#### 3D scene scripts
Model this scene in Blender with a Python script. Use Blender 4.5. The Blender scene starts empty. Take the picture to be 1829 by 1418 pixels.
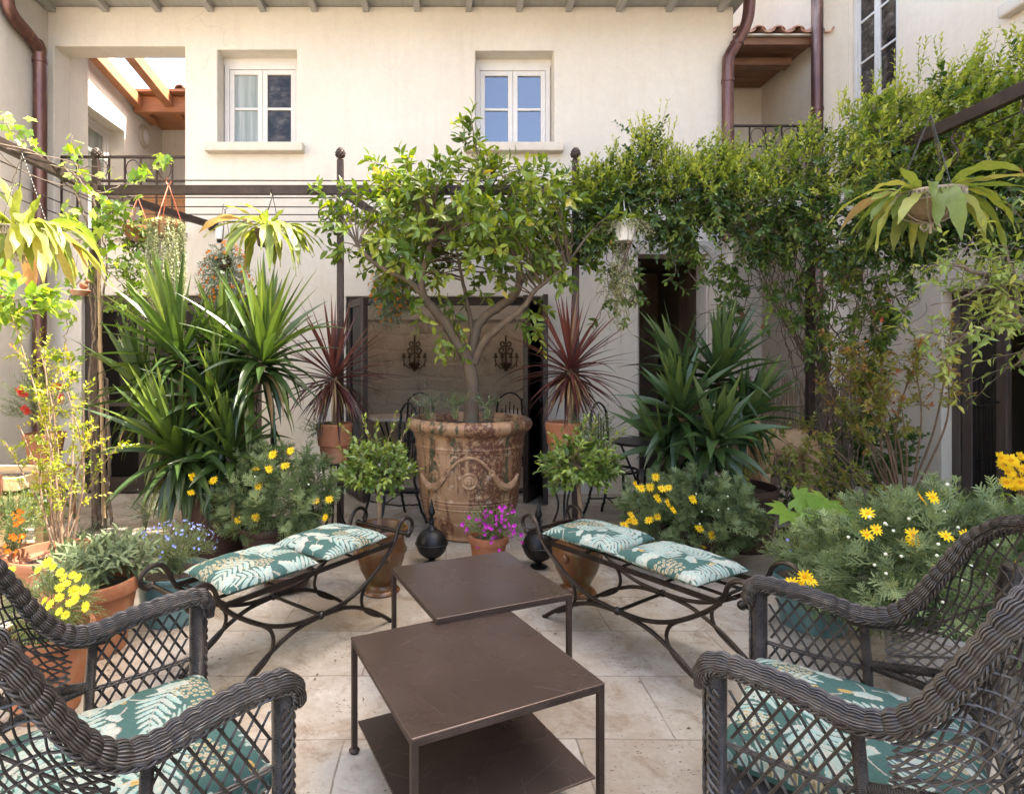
import bpy, math, random
import numpy as np
from mathutils import Vector, Matrix
R = math.radians
sc = bpy.context.scene
C = sc.collection

# ------------------------------------------------------------------ camera
FX, PX, PY, CH = 1030.0, 800.0, 645.0, 1.40      # focal length, principal point (photo pixels), eye height
cam = bpy.data.cameras.new('camera')
cam.sensor_width = 36.0
cam.lens = FX / 1829.0 * 36.0
cam.shift_x = (914.5 - PX) / 1829.0
cam.shift_y = (PY - 709.0) / 1829.0
cam.clip_start, cam.clip_end = 0.05, 500
co = bpy.data.objects.new('camera', cam)
C.objects.link(co)
co.location = (0, 0, CH)
co.rotation_euler = (R(90), 0, 0)
sc.camera = co

# ------------------------------------------------------------------ light
SUN_EL, SUN_AZ = 57.0, 7.5        # elevation; direction towards the sun = +X turned this much to +Y
w = bpy.data.worlds.new('World')
sc.world = w
w.use_nodes = True
nt = w.node_tree
sky = nt.nodes.new('ShaderNodeTexSky')
sky.sky_type = 'NISHITA'
sky.sun_disc = False
sky.sun_elevation = R(SUN_EL)
sky.sun_rotation = R(90 - SUN_AZ)
sky.air_density, sky.dust_density, sky.ozone_density = .75, 3.5, .6
wt = nt.nodes.new('ShaderNodeMix'); wt.data_type = 'RGBA'; wt.blend_type = 'MULTIPLY'; wt.inputs[0].default_value = 1.0
wt.inputs[7].default_value = (1.04, 1.0, .935, 1)      # sky light tinted warm, as white balance
nt.links.new(sky.outputs[0], wt.inputs[6]); nt.links.new(wt.outputs[2], nt.nodes['Background'].inputs[0])
nt.nodes['Background'].inputs[1].default_value = 0.15
sl = bpy.data.lights.new('sun', 'SUN')
sl.energy, sl.angle, sl.color = 3.0, R(0.5), (1.0, 0.93, 0.82)
so = bpy.data.objects.new('sun', sl)
C.objects.link(so)
_s = Vector((math.cos(R(SUN_EL)) * math.cos(R(SUN_AZ)), math.cos(R(SUN_EL)) * math.sin(R(SUN_AZ)), math.sin(R(SUN_EL))))
so.rotation_euler = _s.to_track_quat('Z', 'Y').to_euler()
so.location = (3, 0, 12)
vs = sc.view_settings
vs.view_transform, vs.look, vs.gamma, vs.exposure = 'Standard', 'None', 1.0, 3.03
sc.cycles.max_bounces = 10
sc.cycles.diffuse_bounces = 3
sc.cycles.transparent_max_bounces = 12
sc.cycles.use_denoising = True

# ------------------------------------------------------------------ small maths
def P(px, py, d):
    """point seen at photo pixel (px,py) standing d metres in front of the eye"""
    return np.array([(px - PX) / FX * d, d, CH + (PY - py) / FX * d])
def G(px, py, z=0.0):
    """point of the horizontal plane z seen at photo pixel (px,py)"""
    d = (CH - z) * FX / (py - PY)
    return np.array([(px - PX) / FX * d, d, z])
def nrm(a):
    a = np.asarray(a, float)
    return a / np.maximum(np.linalg.norm(a, axis=-1, keepdims=True), 1e-9)
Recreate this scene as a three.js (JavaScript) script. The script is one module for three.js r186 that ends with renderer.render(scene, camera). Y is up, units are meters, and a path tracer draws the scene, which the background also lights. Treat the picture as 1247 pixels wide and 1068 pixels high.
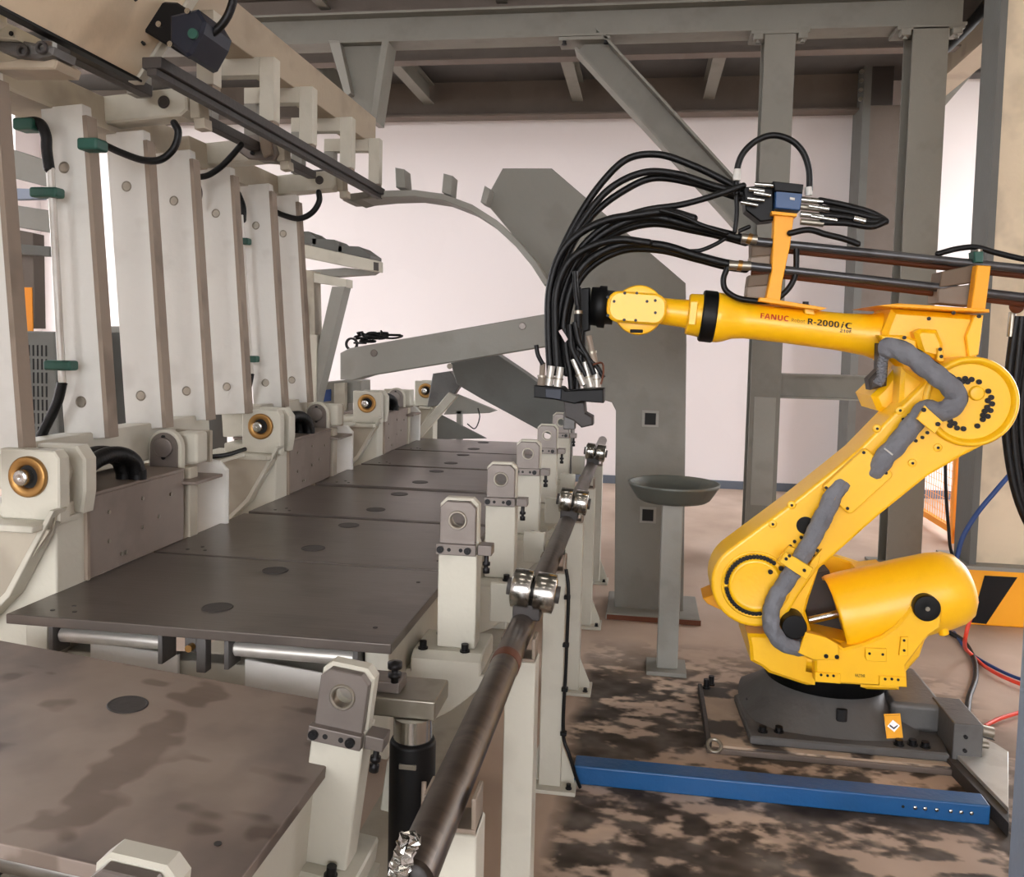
import * as THREE from 'three';
import { mergeGeometries } from 'three/addons/utils/BufferGeometryUtils.js';
import { RoundedBoxGeometry } from 'three/addons/geometries/RoundedBoxGeometry.js';
import { RectAreaLightUniformsLib } from 'three/addons/lights/RectAreaLightUniformsLib.js';

// ---------- camera, sky, exposure ----------
const scene = new THREE.Scene();
const camera = new THREE.PerspectiveCamera(53.913, 1247 / 1068, 0.05, 80);
camera.position.set(0, 1.5, 0);
camera.rotation.set(-0.06253, 0.15094, 0.0233, 'YXZ');
camera.setViewOffset(1247, 1068, 0, 54, 1247, 1068);   // the photograph is cropped: its lens axis lies above the middle
camera.updateProjectionMatrix();
const renderer = new THREE.WebGLRenderer({ antialias: true });
renderer.toneMapping = THREE.LinearToneMapping;
renderer.toneMappingExposure = 1.0;
renderer.shadowMap.enabled = true;
const SKY = new THREE.Color().setRGB(9.1, 9.15, 9.5);
scene.background = SKY;
RectAreaLightUniformsLib.init();
const LAMP_POWER = 1.0;

// ---------- small helpers ----------
const R = (d) => d * Math.PI / 180;
let seed = 7;
const rnd = () => { seed = (seed * 1664525 + 1013904223) >>> 0; return seed / 4294967296; };
const used = {};
const numbered = (n) => { used[n] = (used[n] ?? -1) + 1; return used[n] ? `${n}_${String(used[n]).padStart(3, '0')}` : n; };
function boxUV(g) {
  g = g.index ? g.toNonIndexed() : g;
  for (const k of Object.keys(g.attributes)) if (k !== 'position' && k !== 'normal') g.deleteAttribute(k);
  if (!g.attributes.normal) g.computeVertexNormals();
  const p = g.attributes.position, uv = new Float32Array(p.count * 2), a = new THREE.Vector3(), b = new THREE.Vector3(), c = new THREE.Vector3();
  for (let i = 0; i < p.count; i += 3) {
    a.fromBufferAttribute(p, i); b.fromBufferAttribute(p, i + 1).sub(a); c.fromBufferAttribute(p, i + 2).sub(a); b.cross(c);
    const x = Math.abs(b.x), y = Math.abs(b.y), z = Math.abs(b.z);
    for (let j = i; j < i + 3; j++) {
      const X = p.getX(j), Y = p.getY(j), Z = p.getZ(j);
      const [u, v] = y >= x && y >= z ? [X, Z] : x >= z ? [Z, Y] : [X, Y];
      uv[2 * j] = u; uv[2 * j + 1] = v;
    }
  }
  g.setAttribute('uv', new THREE.BufferAttribute(uv, 2));
  return g;
}
const join = (list) => { const l = list.flat(9).map((g) => g.userData.keepUV ? g : boxUV(g)); return l.length > 1 ? mergeGeometries(l) : l[0]; };
const bounds = { thing: null };
function thing(name, label, category, base = [0, 0, 0], group) {
  const o = new THREE.Group(); o.name = numbered(name); o.position.set(...base); scene.add(o);
  o.userData = { label, category }; if (group) o.userData.group = group;
  return o;
}
function mesh(name, geo, mat) { const m = new THREE.Mesh(join([geo]), mat); m.name = name; m.castShadow = m.receiveShadow = true; return m; }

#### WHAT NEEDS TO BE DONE
Leave the pictures out, and restate exactly the lines from the start of the records through the one that contains "C = sc.collection".

#### RESPONSE
Model this scene in Blender with a Python script. Use Blender 4.5. The Blender scene starts empty. Take the picture to be 1829 by 1418 pixels.
import bpy, math, random
import numpy as np
from mathutils import Vector, Matrix
R = math.radians
sc = bpy.context.scene
C = sc.collection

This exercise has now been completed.